Me queda la duda. Lo que sí es cierto y fue lo que más me maravilló, que aquello era y es un auténtico crisol de razas, naciones y culturas y que, gracias a Dios, no tiene nada que ver con Estados Unidos, que cada momento se asesina a un negro por el simple hecho de serlo.
Y llegamos al último día de visita, de paseos y casi de estancia. Regresaríamos al día siguiente a Canarias. En este punto, paciente lector, se hace inevitable referir el pequeño percance o incidencia que no pasó más allá de una simple anécdota del viaje. Y que la que señorita Namibia, tan despistada como el que esto escribe y acostumbrada a aprovechar las mejores y más económicas ofertas de vuelo, se ha recorrido todos los aeropuertos del Reino, o al menos los más cercanos a su lugar de residencia y se confundió. Sucedió que se equivocó de aeropuerto y ya no teníamos más tiempo para llegar al otro y tomar el avión que nos correspondía para Gran Canaria y nos vimos obligados a comprar nuevos billetes, pero con destino Fuerteventura.
Fue una pequeña odisea, pero no hay viaje sin aventura, ni mal que por bien no venga. Y nos reímos de la equivocación porque gracias a ella pudimos apreciar y contemplar otra panorámica o visión de Fuerteventura, entrando por Lanzarote, que fue y es de película.
Y sin más dilación o preámbulo nos vamos a visitar a San Albano, que para mí fue la joya de la corona y nunca mejor dicho, ya que a fin de cuentas hablamos de un país monárquico. Está como a cuarenta o cincuenta minutos en tren hacia el norte desde donde vive nuestra anfitriona. Aquí hay una hermosa Catedral que lleva el mismo nombre del pueblo y, al parecer, es la primera dedicada al culto católico o cristiano de toda Gran Bretaña, o al menos eso dice uno de los folletos que ¿nos dieron o mangamos?, a la entrada del templo.

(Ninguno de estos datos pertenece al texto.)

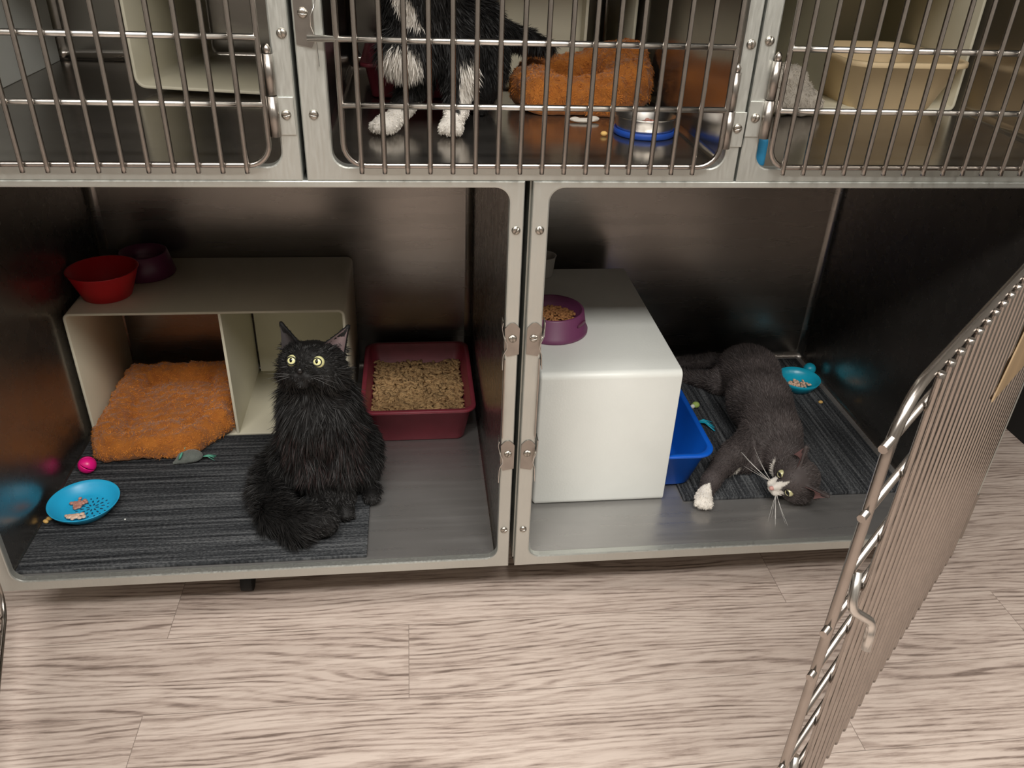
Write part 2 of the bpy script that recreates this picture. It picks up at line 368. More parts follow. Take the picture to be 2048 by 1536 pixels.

Hay además un considerable lago y restos de una muralla romana de cuando estos insurrectos andaban por aquí y unos árboles espectaculares, grandes y frondosos bordeándolo todo. En conjunto, es una maravilla de pueblo y paraje que recomiendo a todos aquellos que le den por acercarse por Inglaterra, Reino Unido, Gran Bretaña, Islas Británicas, Albión o como prefieran llamarle. Yo por lo pronto la llamaré el lugar de los sueños de mi hija Namibia. Ojalá que se cumplan en su mayoría.